Depois de uma temporada na França, ele volta e participa da exposição Opinião 66, realizada no Museu de Arte Moderna do Rio de Janeiro, junto com artistas como Anna Maria Maiolino, Hélio Oiticica, Ivan Serpa e Lygia Clark. Desiludido após o Golpe de 1964, resolve contar a sua história visual do Brasil. Datam dessa época as telas do artista presente na exposição, com claramente em diálogo com a turma da Nova Figuração Brasileira – pense em Rubens Gerchman, Antonio Dias, Roberto Magalhães, Carlos Vergara, Carlos Zílio, além dos integrantes do Grupo Rex. Trata-se de uma “estética avessa ao que considerava ser o “hermetismo da arte moderna” ‘ , ressalta Lilia Schwarcz no texto feito para a exposição. O pintor passa a rever, então, obras brasileiras clássicas, temas ligados à identidade nacional – os indígenas, a natureza tropical, o futebol, o carnaval –, bem como assuntos vinculados à história nacional. A versão do artista da Primeira Missa no Brasil, de Victor Meirelles, por exemplo, ganha pessoas anônimas e curiosas, crianças, casais e personalidades políticas – tudo, é claro, em ritmo de samba! Já o Derrubador de Rodrigues aparece com uma postura corporal idêntica à cena original, produzida por Almeida Junior, mas ao invés de se recostar numa rocha, apoia- se num duplo mapa do Brasil.
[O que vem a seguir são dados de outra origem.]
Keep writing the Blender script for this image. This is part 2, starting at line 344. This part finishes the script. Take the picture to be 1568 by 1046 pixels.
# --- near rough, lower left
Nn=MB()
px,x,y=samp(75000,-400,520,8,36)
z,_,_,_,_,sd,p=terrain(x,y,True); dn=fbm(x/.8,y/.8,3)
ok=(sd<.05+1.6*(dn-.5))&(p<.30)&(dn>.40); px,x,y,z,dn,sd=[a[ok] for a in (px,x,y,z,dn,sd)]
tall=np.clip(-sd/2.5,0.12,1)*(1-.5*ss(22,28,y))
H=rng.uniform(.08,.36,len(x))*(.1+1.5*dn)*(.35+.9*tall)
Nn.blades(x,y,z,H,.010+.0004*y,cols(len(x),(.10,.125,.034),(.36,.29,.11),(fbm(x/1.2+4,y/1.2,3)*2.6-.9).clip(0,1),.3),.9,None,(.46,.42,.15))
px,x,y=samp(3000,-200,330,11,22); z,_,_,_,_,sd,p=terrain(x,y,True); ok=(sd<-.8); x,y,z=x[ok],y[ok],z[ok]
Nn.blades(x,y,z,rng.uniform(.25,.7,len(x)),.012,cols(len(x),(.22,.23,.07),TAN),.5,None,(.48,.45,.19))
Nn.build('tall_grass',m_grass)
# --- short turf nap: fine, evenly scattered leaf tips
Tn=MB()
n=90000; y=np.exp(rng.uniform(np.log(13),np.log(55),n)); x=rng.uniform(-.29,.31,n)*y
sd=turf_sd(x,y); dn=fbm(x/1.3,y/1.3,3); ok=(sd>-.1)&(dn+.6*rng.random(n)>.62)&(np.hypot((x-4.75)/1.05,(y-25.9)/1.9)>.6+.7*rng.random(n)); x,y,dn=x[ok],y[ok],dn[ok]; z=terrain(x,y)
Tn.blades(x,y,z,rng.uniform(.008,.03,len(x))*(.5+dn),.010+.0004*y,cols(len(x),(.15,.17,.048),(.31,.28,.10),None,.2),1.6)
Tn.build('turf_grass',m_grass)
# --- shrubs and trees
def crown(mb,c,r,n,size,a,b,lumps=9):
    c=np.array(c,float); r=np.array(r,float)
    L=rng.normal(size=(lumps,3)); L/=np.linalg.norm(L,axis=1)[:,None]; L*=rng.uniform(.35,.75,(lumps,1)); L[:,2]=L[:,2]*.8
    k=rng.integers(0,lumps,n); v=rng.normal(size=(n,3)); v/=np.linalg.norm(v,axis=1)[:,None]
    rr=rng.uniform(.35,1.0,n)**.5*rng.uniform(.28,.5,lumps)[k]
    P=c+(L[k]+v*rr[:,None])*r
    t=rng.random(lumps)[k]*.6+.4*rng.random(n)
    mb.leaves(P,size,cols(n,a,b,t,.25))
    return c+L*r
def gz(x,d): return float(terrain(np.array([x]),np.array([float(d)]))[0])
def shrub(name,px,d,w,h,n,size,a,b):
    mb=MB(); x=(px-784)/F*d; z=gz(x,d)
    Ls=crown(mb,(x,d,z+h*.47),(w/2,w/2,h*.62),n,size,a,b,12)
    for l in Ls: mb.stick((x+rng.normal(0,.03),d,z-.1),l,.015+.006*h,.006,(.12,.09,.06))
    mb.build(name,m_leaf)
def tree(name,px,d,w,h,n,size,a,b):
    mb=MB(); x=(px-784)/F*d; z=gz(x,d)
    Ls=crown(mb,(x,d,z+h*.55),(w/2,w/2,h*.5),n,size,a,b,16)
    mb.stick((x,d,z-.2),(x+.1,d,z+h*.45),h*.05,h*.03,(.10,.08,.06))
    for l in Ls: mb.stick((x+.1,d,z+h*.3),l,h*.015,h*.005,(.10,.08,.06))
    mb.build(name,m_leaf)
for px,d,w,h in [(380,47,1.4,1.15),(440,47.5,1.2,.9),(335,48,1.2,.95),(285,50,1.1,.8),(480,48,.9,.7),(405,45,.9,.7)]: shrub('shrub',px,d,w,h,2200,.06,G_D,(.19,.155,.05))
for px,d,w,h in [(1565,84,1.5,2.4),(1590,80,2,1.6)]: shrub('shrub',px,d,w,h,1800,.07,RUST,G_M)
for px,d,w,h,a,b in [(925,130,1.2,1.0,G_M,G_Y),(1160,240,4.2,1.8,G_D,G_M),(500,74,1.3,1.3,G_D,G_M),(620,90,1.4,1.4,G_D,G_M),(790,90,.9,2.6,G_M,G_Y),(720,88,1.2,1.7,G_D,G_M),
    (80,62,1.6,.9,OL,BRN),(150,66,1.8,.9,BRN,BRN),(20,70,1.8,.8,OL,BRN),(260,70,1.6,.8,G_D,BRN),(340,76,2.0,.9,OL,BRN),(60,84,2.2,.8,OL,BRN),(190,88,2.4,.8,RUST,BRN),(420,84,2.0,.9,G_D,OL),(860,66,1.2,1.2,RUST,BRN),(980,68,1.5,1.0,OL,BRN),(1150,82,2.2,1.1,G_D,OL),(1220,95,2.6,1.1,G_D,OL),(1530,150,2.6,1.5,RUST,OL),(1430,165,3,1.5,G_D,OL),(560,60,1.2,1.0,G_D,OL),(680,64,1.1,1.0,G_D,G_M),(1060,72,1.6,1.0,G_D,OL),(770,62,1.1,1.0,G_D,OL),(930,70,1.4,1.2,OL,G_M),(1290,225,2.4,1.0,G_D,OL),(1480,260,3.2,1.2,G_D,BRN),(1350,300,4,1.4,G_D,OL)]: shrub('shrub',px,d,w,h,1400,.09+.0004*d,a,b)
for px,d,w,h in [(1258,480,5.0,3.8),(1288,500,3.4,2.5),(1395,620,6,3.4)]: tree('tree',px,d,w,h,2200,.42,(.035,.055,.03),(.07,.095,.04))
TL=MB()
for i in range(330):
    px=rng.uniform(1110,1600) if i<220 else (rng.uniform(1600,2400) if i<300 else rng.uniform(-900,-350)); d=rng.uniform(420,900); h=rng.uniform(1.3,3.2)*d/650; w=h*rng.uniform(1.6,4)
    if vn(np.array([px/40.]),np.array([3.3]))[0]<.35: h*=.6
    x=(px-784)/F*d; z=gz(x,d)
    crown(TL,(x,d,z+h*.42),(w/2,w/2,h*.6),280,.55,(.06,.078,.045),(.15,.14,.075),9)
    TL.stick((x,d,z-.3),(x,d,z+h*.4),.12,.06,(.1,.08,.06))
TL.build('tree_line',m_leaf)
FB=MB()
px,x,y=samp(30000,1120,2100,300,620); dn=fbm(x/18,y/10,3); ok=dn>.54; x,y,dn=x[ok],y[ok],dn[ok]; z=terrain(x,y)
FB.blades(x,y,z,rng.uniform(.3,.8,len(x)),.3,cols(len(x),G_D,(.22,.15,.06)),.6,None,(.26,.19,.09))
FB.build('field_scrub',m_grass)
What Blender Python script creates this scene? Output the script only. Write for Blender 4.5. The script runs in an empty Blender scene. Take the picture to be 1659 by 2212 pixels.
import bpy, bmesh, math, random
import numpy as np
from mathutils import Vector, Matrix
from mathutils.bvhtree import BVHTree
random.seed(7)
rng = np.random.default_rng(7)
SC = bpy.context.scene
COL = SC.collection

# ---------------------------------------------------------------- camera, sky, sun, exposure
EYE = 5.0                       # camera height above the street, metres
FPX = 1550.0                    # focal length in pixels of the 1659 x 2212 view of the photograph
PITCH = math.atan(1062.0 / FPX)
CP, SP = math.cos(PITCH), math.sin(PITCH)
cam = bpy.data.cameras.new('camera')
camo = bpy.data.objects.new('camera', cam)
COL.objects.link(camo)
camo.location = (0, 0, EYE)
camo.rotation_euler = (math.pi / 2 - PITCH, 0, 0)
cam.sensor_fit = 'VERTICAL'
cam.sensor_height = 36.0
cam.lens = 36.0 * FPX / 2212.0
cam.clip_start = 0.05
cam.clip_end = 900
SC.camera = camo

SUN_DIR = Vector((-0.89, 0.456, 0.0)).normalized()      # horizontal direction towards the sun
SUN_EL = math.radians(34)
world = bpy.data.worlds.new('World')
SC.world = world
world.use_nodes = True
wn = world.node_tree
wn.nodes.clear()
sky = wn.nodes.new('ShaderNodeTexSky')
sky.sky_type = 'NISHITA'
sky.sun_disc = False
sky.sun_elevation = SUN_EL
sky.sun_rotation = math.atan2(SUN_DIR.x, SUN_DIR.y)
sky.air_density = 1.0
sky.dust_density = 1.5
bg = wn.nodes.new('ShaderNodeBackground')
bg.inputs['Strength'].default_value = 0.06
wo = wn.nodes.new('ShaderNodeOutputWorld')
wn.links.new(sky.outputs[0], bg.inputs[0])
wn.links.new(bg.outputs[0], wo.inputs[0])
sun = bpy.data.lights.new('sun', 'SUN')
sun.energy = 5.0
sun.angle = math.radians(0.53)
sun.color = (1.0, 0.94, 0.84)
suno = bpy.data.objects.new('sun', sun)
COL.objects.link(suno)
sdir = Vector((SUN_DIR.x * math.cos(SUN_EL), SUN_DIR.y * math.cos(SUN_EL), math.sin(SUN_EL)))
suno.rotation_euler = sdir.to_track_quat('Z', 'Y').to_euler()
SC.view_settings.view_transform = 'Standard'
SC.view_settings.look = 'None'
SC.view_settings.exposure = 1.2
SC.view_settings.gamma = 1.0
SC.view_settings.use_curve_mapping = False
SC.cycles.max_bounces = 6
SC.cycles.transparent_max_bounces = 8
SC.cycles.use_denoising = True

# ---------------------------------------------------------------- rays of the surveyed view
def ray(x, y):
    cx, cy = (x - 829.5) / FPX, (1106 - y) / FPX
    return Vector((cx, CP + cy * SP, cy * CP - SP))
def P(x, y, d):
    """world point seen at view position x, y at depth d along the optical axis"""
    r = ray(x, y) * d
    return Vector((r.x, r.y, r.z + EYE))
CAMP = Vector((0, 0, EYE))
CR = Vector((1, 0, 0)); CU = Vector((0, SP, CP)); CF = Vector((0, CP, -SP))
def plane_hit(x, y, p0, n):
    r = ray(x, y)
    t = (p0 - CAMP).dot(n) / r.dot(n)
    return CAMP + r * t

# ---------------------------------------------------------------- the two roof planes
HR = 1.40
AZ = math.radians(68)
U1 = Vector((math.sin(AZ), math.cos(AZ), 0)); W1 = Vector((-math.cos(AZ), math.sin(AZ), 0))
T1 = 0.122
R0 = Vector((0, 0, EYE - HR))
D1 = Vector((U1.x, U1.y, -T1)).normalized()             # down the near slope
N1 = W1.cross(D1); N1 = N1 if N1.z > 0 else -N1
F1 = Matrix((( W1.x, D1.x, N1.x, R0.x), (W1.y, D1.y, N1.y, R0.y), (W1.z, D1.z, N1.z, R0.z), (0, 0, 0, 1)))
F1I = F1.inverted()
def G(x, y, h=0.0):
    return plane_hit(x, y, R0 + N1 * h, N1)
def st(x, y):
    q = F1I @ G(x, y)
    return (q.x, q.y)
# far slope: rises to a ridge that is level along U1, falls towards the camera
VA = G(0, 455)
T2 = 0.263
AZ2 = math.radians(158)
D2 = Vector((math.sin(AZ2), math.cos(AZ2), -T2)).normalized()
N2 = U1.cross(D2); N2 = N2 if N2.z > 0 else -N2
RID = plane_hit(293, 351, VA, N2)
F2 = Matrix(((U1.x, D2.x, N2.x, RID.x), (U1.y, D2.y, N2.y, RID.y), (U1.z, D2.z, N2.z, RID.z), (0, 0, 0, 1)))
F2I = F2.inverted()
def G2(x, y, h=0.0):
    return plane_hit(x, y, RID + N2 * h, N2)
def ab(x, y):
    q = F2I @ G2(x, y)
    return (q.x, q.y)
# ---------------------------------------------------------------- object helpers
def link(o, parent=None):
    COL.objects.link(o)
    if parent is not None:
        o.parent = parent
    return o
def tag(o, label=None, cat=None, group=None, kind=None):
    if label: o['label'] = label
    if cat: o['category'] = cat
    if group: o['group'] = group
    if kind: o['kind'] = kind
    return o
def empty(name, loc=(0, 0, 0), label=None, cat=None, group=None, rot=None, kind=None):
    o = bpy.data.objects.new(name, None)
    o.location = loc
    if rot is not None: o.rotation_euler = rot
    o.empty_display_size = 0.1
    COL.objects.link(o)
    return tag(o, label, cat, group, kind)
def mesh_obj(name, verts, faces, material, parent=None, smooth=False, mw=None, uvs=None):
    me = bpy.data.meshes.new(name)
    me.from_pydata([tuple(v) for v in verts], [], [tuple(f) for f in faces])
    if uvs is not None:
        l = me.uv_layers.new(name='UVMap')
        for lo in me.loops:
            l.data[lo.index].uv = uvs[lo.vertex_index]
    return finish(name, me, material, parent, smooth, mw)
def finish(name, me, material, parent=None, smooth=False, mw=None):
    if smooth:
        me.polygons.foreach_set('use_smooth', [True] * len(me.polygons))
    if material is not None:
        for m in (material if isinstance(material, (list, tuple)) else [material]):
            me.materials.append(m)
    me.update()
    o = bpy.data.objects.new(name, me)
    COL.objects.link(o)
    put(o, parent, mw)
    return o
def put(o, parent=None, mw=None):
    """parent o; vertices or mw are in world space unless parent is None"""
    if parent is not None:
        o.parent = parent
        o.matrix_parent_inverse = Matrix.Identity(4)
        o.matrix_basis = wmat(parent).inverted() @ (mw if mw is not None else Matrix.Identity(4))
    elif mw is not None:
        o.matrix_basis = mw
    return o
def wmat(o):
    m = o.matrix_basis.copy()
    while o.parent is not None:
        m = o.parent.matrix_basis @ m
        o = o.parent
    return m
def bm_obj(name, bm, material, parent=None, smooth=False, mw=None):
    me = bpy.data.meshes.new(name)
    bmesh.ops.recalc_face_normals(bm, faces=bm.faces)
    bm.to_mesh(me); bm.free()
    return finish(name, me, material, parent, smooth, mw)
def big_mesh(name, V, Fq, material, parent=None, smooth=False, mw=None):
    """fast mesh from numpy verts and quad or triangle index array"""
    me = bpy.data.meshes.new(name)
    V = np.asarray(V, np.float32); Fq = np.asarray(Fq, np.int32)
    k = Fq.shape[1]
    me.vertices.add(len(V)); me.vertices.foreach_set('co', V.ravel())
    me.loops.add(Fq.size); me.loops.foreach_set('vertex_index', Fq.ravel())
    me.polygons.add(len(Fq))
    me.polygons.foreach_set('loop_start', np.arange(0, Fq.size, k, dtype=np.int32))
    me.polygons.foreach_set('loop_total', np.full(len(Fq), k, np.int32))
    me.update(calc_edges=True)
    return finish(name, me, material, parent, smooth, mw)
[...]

Como morava perto da praia, Glauco começou a retratar cenas cotidianas de banhistas, acrescidas da combinação de uma série de elementos simbólicos e inusitados – garotas de biquíni ao lado de militares; atores conhecidos, usando diminutas sungas, contracenando com pessoas anônimas e vestidas de maneira mais convencional; o Pão de Açúcar ladeado por frutas tropicais; a imensa escultura do Cristo Redentor convivendo com frases pop do tipo: “o que contamina o homem não é o que entra na boca, mas o que sai da boca” ou “acontece que somos canibais”! Em Brasilianistas e Antropofágicas, o artista relê a antropofagia de Tarsila do Amaral e do movimento modernista paulistano para também devorar assuntos simbólicos da história do Brasil – as séries como Terra Brasilis (1970), Carta de Pero Vaz de Caminha (1971), No país do Carnaval (1982), Sete vícios capitais (1985), fazem parte da guinada pop do artista. Atento à eficácia simbólica, Glauco finalizou muitas telas sobre o Pão de Açúcar e centenas sobre São Sebastião, com o santo sendo personificado no corpo de artistas nacionais, e sempre cobertos de flechas. “Ao lado do processo antropofágico – e que o leva a traduzir e deglutir o Brasil a partir de pinturas que carregam, ao mesmo tempo, humor e crítica social –, Glauco impregna em suas obras uma clara carnavalização da cultura brasileira. O indígena, as frutas, o futebol, as passistas de escolas de samba… todos recebem cores tropicais e muitas vezes aparecem acompanhados de frases críticas; tudo num clima e num ritmo de carnaval”, ressalta a antropóloga. “A dissonância e o deslocamento entre as figuras e as circunstâncias apresentadas, o clima de festa, a brincadeira, são elementos que deixam evidente a veia satírica do pintor que, em tempos de ditadura, se negava a compactuar com os mitos e estereótipos criados e difundidos pelos militares”, completa. Um tropicalismo crítico que veio em boa hora. Não perca e vá de máscara!